Saved data entries:
_____
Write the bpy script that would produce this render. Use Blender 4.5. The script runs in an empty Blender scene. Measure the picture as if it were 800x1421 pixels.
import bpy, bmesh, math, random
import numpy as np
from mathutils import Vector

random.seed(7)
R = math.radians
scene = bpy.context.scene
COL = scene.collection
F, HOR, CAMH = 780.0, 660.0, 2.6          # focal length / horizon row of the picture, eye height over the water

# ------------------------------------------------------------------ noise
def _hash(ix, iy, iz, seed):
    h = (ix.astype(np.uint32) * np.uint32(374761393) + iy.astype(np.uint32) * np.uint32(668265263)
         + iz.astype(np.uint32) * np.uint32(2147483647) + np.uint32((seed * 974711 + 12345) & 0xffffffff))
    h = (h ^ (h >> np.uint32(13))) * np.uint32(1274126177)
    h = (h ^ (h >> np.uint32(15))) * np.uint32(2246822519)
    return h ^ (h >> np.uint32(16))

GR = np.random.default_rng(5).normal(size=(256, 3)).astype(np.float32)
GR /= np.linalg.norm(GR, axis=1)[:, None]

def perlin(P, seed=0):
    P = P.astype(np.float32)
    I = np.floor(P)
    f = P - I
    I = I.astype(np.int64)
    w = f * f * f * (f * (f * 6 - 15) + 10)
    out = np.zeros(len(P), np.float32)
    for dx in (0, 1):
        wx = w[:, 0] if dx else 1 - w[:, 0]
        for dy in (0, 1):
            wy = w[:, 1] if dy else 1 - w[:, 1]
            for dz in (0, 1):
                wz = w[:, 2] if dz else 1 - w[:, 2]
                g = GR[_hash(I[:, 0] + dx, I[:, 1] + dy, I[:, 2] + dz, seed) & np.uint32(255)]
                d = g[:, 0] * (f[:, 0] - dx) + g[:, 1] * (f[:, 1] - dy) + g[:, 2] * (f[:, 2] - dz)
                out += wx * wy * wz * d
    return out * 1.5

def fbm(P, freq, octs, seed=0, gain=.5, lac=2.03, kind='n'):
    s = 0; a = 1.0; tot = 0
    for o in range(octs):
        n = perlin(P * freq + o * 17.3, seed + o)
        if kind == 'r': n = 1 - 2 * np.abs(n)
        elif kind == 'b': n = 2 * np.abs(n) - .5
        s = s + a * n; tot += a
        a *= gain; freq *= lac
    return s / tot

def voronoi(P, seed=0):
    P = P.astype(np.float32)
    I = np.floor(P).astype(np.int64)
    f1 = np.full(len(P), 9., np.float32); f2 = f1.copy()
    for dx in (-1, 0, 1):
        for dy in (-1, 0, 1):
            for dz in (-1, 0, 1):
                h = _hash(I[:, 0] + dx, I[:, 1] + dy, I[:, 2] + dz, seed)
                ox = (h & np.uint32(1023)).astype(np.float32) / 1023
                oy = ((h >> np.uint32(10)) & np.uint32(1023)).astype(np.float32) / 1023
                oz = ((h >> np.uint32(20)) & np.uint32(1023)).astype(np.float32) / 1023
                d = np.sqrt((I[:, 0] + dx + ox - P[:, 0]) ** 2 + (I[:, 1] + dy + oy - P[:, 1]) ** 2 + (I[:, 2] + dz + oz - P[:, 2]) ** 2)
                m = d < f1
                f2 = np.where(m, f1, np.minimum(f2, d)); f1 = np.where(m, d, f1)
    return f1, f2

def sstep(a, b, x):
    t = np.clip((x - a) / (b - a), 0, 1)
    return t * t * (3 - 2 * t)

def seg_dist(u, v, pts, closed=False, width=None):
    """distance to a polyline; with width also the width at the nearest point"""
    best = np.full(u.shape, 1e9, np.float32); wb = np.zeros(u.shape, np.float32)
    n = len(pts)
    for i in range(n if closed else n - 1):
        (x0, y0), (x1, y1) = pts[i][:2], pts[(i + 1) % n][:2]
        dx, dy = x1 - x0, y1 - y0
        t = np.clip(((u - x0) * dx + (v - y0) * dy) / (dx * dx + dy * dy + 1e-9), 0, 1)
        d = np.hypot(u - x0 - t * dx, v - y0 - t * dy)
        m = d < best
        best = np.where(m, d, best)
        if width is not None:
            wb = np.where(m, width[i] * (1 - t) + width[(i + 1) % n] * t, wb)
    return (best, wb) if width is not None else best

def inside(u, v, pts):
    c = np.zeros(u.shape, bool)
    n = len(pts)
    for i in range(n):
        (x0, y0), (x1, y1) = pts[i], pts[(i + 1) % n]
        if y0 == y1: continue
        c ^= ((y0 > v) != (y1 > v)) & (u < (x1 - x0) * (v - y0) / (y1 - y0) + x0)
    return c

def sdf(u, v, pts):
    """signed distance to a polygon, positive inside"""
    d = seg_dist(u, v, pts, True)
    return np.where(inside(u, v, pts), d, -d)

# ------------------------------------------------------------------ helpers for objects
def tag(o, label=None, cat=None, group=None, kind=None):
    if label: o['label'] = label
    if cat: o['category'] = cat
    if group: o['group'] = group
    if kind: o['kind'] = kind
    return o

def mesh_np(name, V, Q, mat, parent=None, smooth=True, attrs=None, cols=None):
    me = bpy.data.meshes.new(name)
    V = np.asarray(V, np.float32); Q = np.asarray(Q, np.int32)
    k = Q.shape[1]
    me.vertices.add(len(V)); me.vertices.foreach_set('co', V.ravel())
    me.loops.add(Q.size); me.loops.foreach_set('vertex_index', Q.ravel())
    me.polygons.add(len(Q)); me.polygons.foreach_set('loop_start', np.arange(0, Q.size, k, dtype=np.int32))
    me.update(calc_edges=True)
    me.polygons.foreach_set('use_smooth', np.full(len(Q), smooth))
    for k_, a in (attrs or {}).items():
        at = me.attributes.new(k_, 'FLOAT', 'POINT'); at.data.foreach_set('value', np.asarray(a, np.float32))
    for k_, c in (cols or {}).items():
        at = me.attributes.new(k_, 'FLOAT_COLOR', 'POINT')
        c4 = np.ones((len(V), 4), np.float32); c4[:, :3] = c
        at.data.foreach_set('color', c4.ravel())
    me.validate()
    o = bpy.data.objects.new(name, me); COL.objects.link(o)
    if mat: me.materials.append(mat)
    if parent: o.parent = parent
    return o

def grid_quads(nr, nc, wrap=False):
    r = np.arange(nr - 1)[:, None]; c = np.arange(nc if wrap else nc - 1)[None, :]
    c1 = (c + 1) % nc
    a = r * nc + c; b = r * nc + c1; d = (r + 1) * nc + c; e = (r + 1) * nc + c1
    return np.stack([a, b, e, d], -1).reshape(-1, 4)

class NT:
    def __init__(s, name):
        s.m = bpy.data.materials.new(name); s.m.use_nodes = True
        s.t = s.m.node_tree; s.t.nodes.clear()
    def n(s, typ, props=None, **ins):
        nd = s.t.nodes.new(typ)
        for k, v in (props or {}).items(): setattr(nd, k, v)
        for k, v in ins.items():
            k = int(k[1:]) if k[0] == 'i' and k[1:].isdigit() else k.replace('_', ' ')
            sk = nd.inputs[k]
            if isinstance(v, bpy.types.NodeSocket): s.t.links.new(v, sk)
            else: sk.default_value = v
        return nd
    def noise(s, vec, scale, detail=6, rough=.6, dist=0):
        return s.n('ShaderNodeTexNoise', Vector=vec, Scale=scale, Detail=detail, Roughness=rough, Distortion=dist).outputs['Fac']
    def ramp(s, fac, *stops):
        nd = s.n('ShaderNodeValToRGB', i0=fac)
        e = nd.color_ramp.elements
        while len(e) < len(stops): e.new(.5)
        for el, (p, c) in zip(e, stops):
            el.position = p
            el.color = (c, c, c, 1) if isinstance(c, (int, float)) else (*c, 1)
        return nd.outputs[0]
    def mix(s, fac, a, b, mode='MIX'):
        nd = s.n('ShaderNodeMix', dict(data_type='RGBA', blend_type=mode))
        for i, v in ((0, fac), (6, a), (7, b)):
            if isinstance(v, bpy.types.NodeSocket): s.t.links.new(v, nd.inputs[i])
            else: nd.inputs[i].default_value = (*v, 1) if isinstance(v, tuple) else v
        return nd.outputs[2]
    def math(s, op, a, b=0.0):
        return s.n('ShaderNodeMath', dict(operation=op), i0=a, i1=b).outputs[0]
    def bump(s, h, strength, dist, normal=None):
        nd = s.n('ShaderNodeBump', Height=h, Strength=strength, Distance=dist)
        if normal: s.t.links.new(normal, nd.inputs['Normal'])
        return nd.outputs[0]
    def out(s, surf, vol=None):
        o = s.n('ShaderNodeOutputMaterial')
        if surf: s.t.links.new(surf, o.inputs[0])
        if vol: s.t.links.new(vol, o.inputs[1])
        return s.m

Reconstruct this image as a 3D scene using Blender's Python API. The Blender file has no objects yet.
_____
-- TASK OBJECTIVE --
Using the material above, quote the first line and each line after it, stopping at and including the line that holds "GR /= np.linalg.norm(GR, axis=1)[:, None]".

-- RESULT FOR THIS EXERCISE --
Write the bpy script that would produce this render. Use Blender 4.5. The script runs in an empty Blender scene. Measure the picture as if it were 800x1421 pixels.
import bpy, bmesh, math, random
import numpy as np
from mathutils import Vector

random.seed(7)
R = math.radians
scene = bpy.context.scene
COL = scene.collection
F, HOR, CAMH = 780.0, 660.0, 2.6          # focal length / horizon row of the picture, eye height over the water

# ------------------------------------------------------------------ noise
def _hash(ix, iy, iz, seed):
    h = (ix.astype(np.uint32) * np.uint32(374761393) + iy.astype(np.uint32) * np.uint32(668265263)
         + iz.astype(np.uint32) * np.uint32(2147483647) + np.uint32((seed * 974711 + 12345) & 0xffffffff))
    h = (h ^ (h >> np.uint32(13))) * np.uint32(1274126177)
    h = (h ^ (h >> np.uint32(15))) * np.uint32(2246822519)
    return h ^ (h >> np.uint32(16))

GR = np.random.default_rng(5).normal(size=(256, 3)).astype(np.float32)
GR /= np.linalg.norm(GR, axis=1)[:, None]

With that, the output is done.